REQUIRED WORK: Copy out precisely the lines beginning at the line that contains "struct('wall_pantry_back', f, M['pantryback'])" and ending at the line that contains "base_board('baseboard_stair', [(-8.728, -7.95, 1.037, 1.055)])", including both.

LISTING:
[BEGIN]
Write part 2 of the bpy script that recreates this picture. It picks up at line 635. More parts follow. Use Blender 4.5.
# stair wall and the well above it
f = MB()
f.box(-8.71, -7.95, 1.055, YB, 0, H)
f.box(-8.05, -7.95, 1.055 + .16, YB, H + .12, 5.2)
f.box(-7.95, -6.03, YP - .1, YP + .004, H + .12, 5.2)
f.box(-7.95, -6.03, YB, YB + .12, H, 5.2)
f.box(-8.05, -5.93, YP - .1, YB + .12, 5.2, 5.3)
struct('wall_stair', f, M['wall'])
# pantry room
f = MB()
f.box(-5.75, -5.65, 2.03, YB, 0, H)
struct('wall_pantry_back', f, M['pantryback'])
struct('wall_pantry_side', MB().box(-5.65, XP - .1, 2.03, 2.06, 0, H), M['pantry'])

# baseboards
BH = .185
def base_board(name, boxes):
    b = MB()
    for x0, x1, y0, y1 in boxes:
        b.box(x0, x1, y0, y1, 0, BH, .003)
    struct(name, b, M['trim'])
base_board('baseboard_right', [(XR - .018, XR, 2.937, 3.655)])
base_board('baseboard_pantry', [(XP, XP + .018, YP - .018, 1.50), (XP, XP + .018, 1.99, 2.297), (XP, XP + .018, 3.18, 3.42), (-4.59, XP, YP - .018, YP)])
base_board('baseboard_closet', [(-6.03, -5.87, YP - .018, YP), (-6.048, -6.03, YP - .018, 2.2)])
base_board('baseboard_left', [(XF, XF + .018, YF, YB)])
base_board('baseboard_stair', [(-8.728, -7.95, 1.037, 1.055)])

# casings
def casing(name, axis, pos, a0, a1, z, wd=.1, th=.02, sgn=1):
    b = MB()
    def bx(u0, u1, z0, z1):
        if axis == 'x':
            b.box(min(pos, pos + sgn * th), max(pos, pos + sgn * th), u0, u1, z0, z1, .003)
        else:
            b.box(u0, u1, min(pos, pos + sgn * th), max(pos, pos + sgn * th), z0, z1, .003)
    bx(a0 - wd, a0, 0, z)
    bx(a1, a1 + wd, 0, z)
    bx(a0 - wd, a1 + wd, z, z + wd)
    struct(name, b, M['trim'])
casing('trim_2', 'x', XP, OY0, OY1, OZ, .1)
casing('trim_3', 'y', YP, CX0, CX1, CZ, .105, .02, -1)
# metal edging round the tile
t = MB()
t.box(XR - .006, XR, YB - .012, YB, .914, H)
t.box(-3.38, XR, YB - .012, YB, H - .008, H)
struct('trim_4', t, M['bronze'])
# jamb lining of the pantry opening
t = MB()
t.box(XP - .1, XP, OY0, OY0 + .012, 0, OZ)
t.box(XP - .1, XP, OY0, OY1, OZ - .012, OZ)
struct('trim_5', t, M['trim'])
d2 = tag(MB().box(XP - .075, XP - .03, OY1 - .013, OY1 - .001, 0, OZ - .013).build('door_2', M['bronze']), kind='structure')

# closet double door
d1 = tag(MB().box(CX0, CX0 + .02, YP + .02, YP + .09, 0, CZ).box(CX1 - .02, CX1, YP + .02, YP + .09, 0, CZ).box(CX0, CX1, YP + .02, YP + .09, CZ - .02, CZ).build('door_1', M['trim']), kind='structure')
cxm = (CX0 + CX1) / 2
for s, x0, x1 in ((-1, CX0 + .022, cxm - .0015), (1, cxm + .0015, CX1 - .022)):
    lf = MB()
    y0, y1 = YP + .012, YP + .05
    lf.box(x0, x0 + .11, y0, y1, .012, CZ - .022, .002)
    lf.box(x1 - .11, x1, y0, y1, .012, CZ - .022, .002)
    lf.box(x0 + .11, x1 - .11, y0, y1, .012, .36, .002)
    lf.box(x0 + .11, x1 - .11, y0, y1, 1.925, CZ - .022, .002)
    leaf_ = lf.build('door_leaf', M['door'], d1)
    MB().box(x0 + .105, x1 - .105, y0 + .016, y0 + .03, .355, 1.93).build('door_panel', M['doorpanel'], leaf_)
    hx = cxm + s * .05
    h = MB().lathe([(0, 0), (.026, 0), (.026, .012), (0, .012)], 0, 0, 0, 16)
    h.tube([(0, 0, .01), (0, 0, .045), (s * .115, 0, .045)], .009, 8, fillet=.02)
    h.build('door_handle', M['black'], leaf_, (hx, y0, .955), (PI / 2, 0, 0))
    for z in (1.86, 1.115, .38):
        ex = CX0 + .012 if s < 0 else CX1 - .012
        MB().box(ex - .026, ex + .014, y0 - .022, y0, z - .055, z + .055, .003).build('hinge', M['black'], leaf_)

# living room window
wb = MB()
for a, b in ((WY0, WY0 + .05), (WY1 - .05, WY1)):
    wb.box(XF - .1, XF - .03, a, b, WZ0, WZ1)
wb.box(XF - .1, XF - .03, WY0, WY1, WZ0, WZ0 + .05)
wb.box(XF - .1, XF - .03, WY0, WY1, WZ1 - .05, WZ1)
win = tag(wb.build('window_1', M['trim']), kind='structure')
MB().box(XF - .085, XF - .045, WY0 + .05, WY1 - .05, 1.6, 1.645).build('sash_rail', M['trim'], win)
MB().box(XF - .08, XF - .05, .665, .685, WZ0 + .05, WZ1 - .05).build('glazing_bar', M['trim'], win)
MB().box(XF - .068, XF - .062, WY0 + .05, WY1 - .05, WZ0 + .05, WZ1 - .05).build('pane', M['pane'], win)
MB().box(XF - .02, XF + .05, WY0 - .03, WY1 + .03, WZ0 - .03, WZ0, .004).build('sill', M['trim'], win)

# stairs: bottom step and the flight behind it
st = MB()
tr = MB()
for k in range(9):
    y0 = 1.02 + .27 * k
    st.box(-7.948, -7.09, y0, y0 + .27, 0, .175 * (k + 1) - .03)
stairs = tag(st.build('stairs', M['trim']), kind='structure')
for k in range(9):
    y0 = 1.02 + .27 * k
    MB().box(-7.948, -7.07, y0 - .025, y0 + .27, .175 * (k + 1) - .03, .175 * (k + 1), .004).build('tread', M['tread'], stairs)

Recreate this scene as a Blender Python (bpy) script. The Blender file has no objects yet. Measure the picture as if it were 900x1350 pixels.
[END]
TASK RESULT:
struct('wall_pantry_back', f, M['pantryback'])
struct('wall_pantry_side', MB().box(-5.65, XP - .1, 2.03, 2.06, 0, H), M['pantry'])

# baseboards
BH = .185
def base_board(name, boxes):
    b = MB()
    for x0, x1, y0, y1 in boxes:
        b.box(x0, x1, y0, y1, 0, BH, .003)
    struct(name, b, M['trim'])
base_board('baseboard_right', [(XR - .018, XR, 2.937, 3.655)])
base_board('baseboard_pantry', [(XP, XP + .018, YP - .018, 1.50), (XP, XP + .018, 1.99, 2.297), (XP, XP + .018, 3.18, 3.42), (-4.59, XP, YP - .018, YP)])
base_board('baseboard_closet', [(-6.03, -5.87, YP - .018, YP), (-6.048, -6.03, YP - .018, 2.2)])
base_board('baseboard_left', [(XF, XF + .018, YF, YB)])
base_board('baseboard_stair', [(-8.728, -7.95, 1.037, 1.055)])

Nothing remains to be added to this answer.